I visited a school this week that is a glowing example of a good school food culture. The headteacher has embraced all the opportunities provided by charities to enrich the food and nutrition curriculum with programmes to get the children at his school growing, cooking and sharing delicious food. He does this because he sees value in teaching children how to eat well so that they can concentrate in the classroom and leave school with the skills they need to live healthy lives.
He doesn’t do this to impress Ofsted. Which is just as well, as this week’s government food strategy policy paper has brushed over the recommendation that stated: “Cookery and nutrition lessons should be inspected with the same rigour as maths or English lessons”, preferring to “consider insights” from an Ofsted review of design and technology.
It’s difficult to get excited about this Defra publication when so many of Henry Dimbleby’s 2013 school food plan recommendations are merely being ‘considered’, ‘reviewed’ or ‘piloted’. All of the announcements around school food are rehashes of the commitments found in the levelling-up white paper, albeit with slightly more robust wording. It moves us from schools being ‘encouraged’ to publish a report on school food to school leaders and governors being ‘required’ to publish a school food vision on their websites.
That, alongside the FSA’s work with local authorities to monitor compliance with the school food standards, does show some progress towards the ambition set out in Dimbleby’s “What gets measured gets done”. But once again we’re in pilot phase, and proof will be in the pudding (with 50 per cent fruit content in line with the standards).
By far the most glaring omission from this strategy document is any government action on access to free school meals. Putting this in the context of the primary school visited this week, 35 per cent of its pupils qualify for free school meals and a further 15 per cent just miss out. These are children from working families who fail to qualify under the stringent eligibility criteria (earned household income of £7,400 before benefits), but whose parents struggle to pay for a lunch.

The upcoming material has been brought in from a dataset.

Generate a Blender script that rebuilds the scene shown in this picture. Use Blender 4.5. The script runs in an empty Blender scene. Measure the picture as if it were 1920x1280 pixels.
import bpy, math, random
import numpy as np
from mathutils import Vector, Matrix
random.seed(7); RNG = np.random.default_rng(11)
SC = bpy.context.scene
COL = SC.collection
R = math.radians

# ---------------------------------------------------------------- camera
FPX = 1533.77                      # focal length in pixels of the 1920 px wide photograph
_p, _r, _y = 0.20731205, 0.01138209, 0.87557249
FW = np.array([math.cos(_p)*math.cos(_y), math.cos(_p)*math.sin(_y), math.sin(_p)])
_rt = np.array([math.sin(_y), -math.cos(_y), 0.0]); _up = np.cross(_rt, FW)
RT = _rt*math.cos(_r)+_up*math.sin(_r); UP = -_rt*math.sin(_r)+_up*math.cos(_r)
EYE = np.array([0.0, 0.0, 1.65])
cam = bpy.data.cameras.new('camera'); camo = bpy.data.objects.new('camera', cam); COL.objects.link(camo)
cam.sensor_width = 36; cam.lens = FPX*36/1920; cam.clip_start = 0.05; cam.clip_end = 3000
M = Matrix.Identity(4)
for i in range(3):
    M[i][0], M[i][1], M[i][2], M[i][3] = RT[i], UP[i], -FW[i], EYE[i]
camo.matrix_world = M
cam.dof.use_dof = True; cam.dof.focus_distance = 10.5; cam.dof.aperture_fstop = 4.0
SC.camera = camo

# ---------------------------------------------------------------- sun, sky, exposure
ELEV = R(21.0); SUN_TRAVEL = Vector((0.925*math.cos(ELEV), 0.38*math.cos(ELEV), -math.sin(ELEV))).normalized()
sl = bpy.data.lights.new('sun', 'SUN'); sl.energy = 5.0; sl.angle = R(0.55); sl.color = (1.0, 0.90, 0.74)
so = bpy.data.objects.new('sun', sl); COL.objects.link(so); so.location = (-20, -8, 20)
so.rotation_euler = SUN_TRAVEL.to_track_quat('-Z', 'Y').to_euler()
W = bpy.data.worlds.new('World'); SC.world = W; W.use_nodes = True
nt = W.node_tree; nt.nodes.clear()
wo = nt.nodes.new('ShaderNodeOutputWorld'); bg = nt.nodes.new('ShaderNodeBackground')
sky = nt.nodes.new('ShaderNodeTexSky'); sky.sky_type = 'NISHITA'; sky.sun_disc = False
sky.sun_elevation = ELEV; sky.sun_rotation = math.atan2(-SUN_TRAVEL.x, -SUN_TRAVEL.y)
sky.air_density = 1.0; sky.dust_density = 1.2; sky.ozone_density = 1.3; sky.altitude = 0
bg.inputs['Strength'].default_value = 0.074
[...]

And that school isn’t unusual. Its cohort reflects Child Poverty Action Group’s finding that one-third of children living in poverty in England fail to qualify for a free school meal. To fail to respond to the pressures experienced by these families in the middle of a cost-of-living crisis shows not only a lack of compassion, but a government completely at odds with its own levelling-up agenda.
Like so many school leaders around the country, the headteacher at the school I visited will support families by paying for meals out of the school budget to avoid an influx of poor-quality packed lunches, stigmatisation of families who can’t afford to pay, and spiralling ‘dinner money debt’.
Let’s be clear: the need to reform school food funding and policy is urgent. Supported by Impact on Urban Health, School Food Matters joined forces with The Food Foundation and Bite Back 2030 to call for reform to tackle health inequalities and ensure that no child misses out on good nutrition at school. We were hopeful that the Defra response to the National Food Strategy would bring the good news that government would get behind Dimbleby’s recommendation to expand free school meal eligibility. But instead of the urgent action that’s needed right now, we are offered yet another review.
School Food Matters and its campaign partners, school leaders and our hard-working school caterers will use this disappointing government response as a launchpad for a noisy campaign as we lurch towards a general election. We know that the public supports an expansion of free school meals. So if we haven’t won the argument with ministers this time, there’s little doubt we will do so on the doorstep.